В дальнейшем мы увидим, что эти мысли об искусстве, на первый взгляд свидетельствующие об убежденности Гёте в абсолютной обусловленности искусства «личностью художника», его «прирожденным даром», на самом деле лишь исходный тезис усмотренной Гёте диалектической антиномии искусства, тезис, уравновешенный далеко идущим антитезисом, утверждающим громадное значение традиции, общественных условий, усвоенного мастерства — словом, всяческих «воздействий извне», не одолев и не усвоив которые художник никогда не поднимется до истинных высот искусства. Ведь даже пятилетний Моцарт, на которого ссылается Гёте, отстаивая свой тезис о «прирожденности художественного дара», был не только «чудом, не поддающимся дальнейшему объяснению», но и гениальным учеником своего музыканта-отца.
Однако, прежде чем вникнуть в антитезис Гётевской «антиномии искусства», напомним читателю, как близка была мысль о «предвосхищении опыта художником» и русскому мыслителю — Белинскому.

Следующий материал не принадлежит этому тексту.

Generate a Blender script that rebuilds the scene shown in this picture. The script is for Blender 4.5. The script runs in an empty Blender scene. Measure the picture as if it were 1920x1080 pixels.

Кто из читавших «Дневник писателя» Достоевского не помнит восторженного приема «Бедных людей» Некрасовым и Григоровичем, их прихода в ночной час к молодому автору и вслед за тем состоявшейся встречи Достоевского с Белинским? «Да вы понимаете ль сами-то, что это вы такое написали! — не переставал вскрикивать Белинский. — Вы только непосредственным чутьем (курсив мой.—Н. В.), как художник, это могли написать, но осмыслили ли вы сами-то всю эту страшную правду, на которую вы нам указали? Не может быть, чтобы вы в ваши двадцать лет уж это понимали! Да ведь этот ваш несчастный чиновник — ведь он до того заслужился… что даже и несчастным-то себя не смеет почесть от приниженности… А эта оторвавшаяся пуговица, а эта минута целования генеральской ручки, — да ведь тут уж не сожаление к этому несчастному, а ужас, ужас! В этой благодарственности-то его ужас! Это трагедия! Вы до самой сути дела дотронулись, самое главное разом указали. Мы, публицисты и критики, только рассуждаем, мы словами стараемся разъяснить это, а вы, художник, одною чертой, разом в образе выставляете самую суть, чтоб ощупать можно было, чтоб самому нерассуждающему читателю стало вдруг все понятно! Вот тайна художественности, вот правда в искусстве! Вот служение художника истине! Вам правда открыта и возвещена как художнику, досталась как дар; цените же ваш дар и оставайтесь верным, и будете великим писателем!»